Klar, in anderen Filmen des Genres wird mehr zur Waffe gegriffen, als die Dinge selber in die Hand zu nehmen, doch bei diesem Franchise liegen meine Erwartungen woanders.
Ich will Nahkämpfe, Gun-Fu und keine expandierten Schussgefechte.
In kurz, ohne viel spoilern zu wollen: mehr „Bleistiftsache“.
Die Beziehungen der Charaktere zueinander sind weiterhin interessant sowie originell.
Das Böse hat auch in JW2 weiterhin Respekt vor dem Guten.
Was der Erstling in Sachen Worldbuilding angedeutet ha, vertieft Kolstad deutlich.
Ein gebasteltes Uhrwerk fängt an, zu laufen.
Damit ist am Ende klar, dass ein Sequel auf sich warten lässt.
Dieses Pulver verschießt man nicht in einem Film.
Die Musik von „John Wick 2“ hat man erneut ansprechend gewählt.
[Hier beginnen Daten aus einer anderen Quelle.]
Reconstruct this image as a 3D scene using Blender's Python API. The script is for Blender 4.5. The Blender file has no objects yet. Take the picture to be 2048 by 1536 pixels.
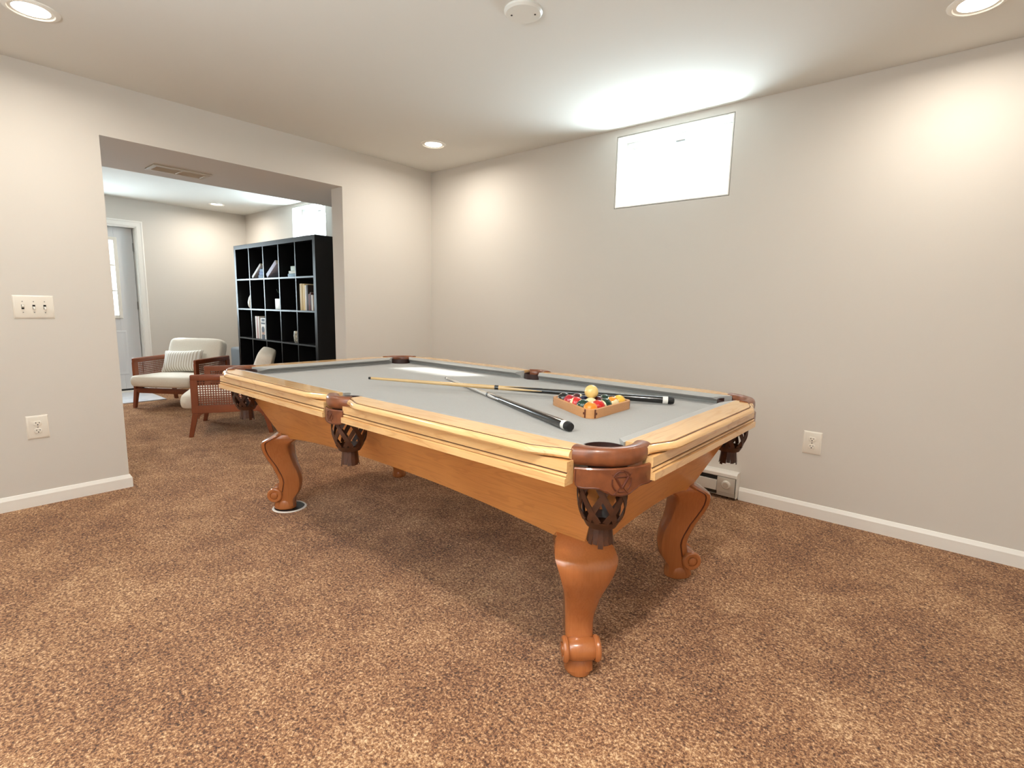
import bpy, bmesh, math, random
from math import sin, cos, pi, sqrt, radians, atan2
from mathutils import Vector, Matrix
random.seed(7)
S = bpy.context.scene
COL = S.collection

# ------------------------------------------------------------------ helpers
class MB:
    """collects shapes into one mesh"""
    def __init__(s): s.v = []; s.f = []
    def add(s, vs, fs):
        o = len(s.v); s.v += [tuple(p) for p in vs]; s.f += [tuple(i + o for i in f) for f in fs]; return s
    def box(s, x0, y0, z0, x1, y1, z1):
        x0, x1 = min(x0, x1), max(x0, x1); y0, y1 = min(y0, y1), max(y0, y1); z0, z1 = min(z0, z1), max(z0, z1)
        v = [(x0,y0,z0),(x1,y0,z0),(x1,y1,z0),(x0,y1,z0),(x0,y0,z1),(x1,y0,z1),(x1,y1,z1),(x0,y1,z1)]
        return s.add(v, [(0,3,2,1),(4,5,6,7),(0,1,5,4),(1,2,6,5),(2,3,7,6),(3,0,4,7)])
    def obox(s, c, ax, ay, az):
        """oriented box: centre and three half-axis vectors"""
        c, ax, ay, az = Vector(c), Vector(ax), Vector(ay), Vector(az)
        v = [c + i*ax + j*ay + k*az for k in (-1,1) for j in (-1,1) for i in (-1,1)]
        return s.add(v, [(0,2,3,1),(4,5,7,6),(0,1,5,4),(1,3,7,5),(3,2,6,7),(2,0,4,6)])
    def rings(s, rs, cap0=True, cap1=True, closed=True, loop=False):
        n = len(rs[0]); o = len(s.v)
        for r in rs: s.v += [tuple(p) for p in r]
        m = len(rs)
        for i in range(m if loop else m-1):
            a, b = o + i*n, o + ((i+1) % m)*n
            for j in range(n if closed else n-1):
                k = (j+1) % n
                s.f.append((a+j, a+k, b+k, b+j))
        if cap0 and not loop: s.f.append(tuple(o + j for j in range(n-1, -1, -1)))
        if cap1 and not loop: s.f.append(tuple(o + (m-1)*n + j for j in range(n)))
        return s
    def tube(s, path, rad, n=10, loop=False):
        P = [Vector(p) for p in path]; m = len(P); rs = []
        up = Vector((0,0,1)); last = None
        for i in range(m):
            if loop: t = (P[(i+1) % m] - P[i-1])
            else: t = P[min(i+1,m-1)] - P[max(i-1,0)]
            t.normalize()
            if last is None:
                a = t.cross(up)
                if a.length < 1e-3: a = t.cross(Vector((1,0,0)))
            else:
                a = last - t*last.dot(t)
            a.normalize(); b = t.cross(a); last = a
            r = rad[i] if isinstance(rad, (list, tuple)) else rad
            rs.append([P[i] + a*cos(2*pi*k/n)*r + b*sin(2*pi*k/n)*r for k in range(n)])
        return s.rings(rs, loop=loop)
    def lathe(s, prof, c=(0,0,0), n=32, axis='z'):
        rs = []
        for r, h in prof:
            ring = []
            for k in range(n):
                a = 2*pi*k/n
                x, y = r*cos(a), r*sin(a)
                if axis == 'z': p = (c[0]+x, c[1]+y, c[2]+h)
                elif axis == 'x': p = (c[0]+h, c[1]+x, c[2]+y)
                else: p = (c[0]+x, c[1]+h, c[2]-y)
                ring.append(p)
            rs.append(ring)
        return s.rings(rs)
    def prism(s, poly, z0, z1):
        n = len(poly); o = len(s.v)
        s.v += [(p[0],p[1],z0) for p in poly] + [(p[0],p[1],z1) for p in poly]
        s.f.append(tuple(o+i for i in range(n-1,-1,-1))); s.f.append(tuple(o+n+i for i in range(n)))
        for i in range(n):
            k = (i+1) % n; s.f.append((o+i, o+k, o+n+k, o+n+i))
        return s
    def rbox(s, x0, y0, z0, x1, y1, z1, r=.01, seg=3):
        """box with all edges rounded (superellipsoid style shell)"""
        cx, cy, cz = (x0+x1)/2, (y0+y1)/2, (z0+z1)/2
        hx, hy, hz = abs(x1-x0)/2, abs(y1-y0)/2, abs(z1-z0)/2
        r = min(r, hx, hy, hz)
        bm = bmesh.new(); bmesh.ops.create_cube(bm, size=2)
        for v in bm.verts: v.co = Vector((v.co.x*hx+cx, v.co.y*hy+cy, v.co.z*hz+cz))
        bmesh.ops.bevel(bm, geom=bm.edges[:], offset=r*.999, segments=seg, profile=.5, affect='EDGES')
        bm.verts.index_update()
        s.add([v.co[:] for v in bm.verts], [[v.index for v in f.verts] for f in bm.faces]); bm.free()
        return s
    def xf(s, M):
        s.v = [tuple(M @ Vector(p)) for p in s.v]; return s
    def mesh(s, name, angle=35):
        me = bpy.data.meshes.new(name)
        me.from_pydata(s.v, [], s.f); me.validate()
        bm = bmesh.new(); bm.from_mesh(me); bmesh.ops.recalc_face_normals(bm, faces=bm.faces[:]); bm.to_mesh(me); bm.free()
        for p in me.polygons: p.use_smooth = True
        me.set_sharp_from_angle(angle=radians(angle)); me.update()
        return me
    def obj(s, name, mat, parent=None, loc=None, rot=None, bevel=0, angle=35):
        o = bpy.data.objects.new(name, s.mesh(name, angle)); COL.objects.link(o)
        o.data.materials.append(mat)
        if parent: o.parent = parent
        if loc: o.location = loc
        if rot: o.rotation_euler = rot
        if bevel:
            b = o.modifiers.new('bevel', 'BEVEL'); b.width = bevel; b.segments = 2; b.limit_method = 'ANGLE'; b.angle_limit = radians(40)
        return o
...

Doch der Moment des „Holy shit“ fehlt.
Dabei habe ich mich sehr darauf gefreut, das euphroische Gefühl des Iosef-Assaults einmal mehr in mir zu finden.
Der letzte Akt ist inszenatorisch wunderschön gestaltet.
Ein Spiegellabyrinth, bei dem Zuschauer gerne miträtseln dürfen, kitzelt den letzten Dollar des Budgets für die wuchtige Wertigkeit des Gesamtwerkes heraus.
Insgesamt gelingen Stahelski durch Lichteinflüsse sehr viele, nette Spielereien, bei deren Erscheinung man sich stets im Zuge eines breiten Grinsens erwischt.
Sein Style heißt Neon.
Am Ende des Tages kracht Wick 2 bei mir einfach nicht so, wie sein Vorgänger.
Es fehlen die Viggo-Essenz, das Action-Moment, der musikalische Brecher.
Im Vergleich zum Nachfolger geht er zwischen seinen Nachfolgern förmlich unter.
7/10 wird die niedrigste Bewertung im Rahmen der (bisherigen) Trilogie sein.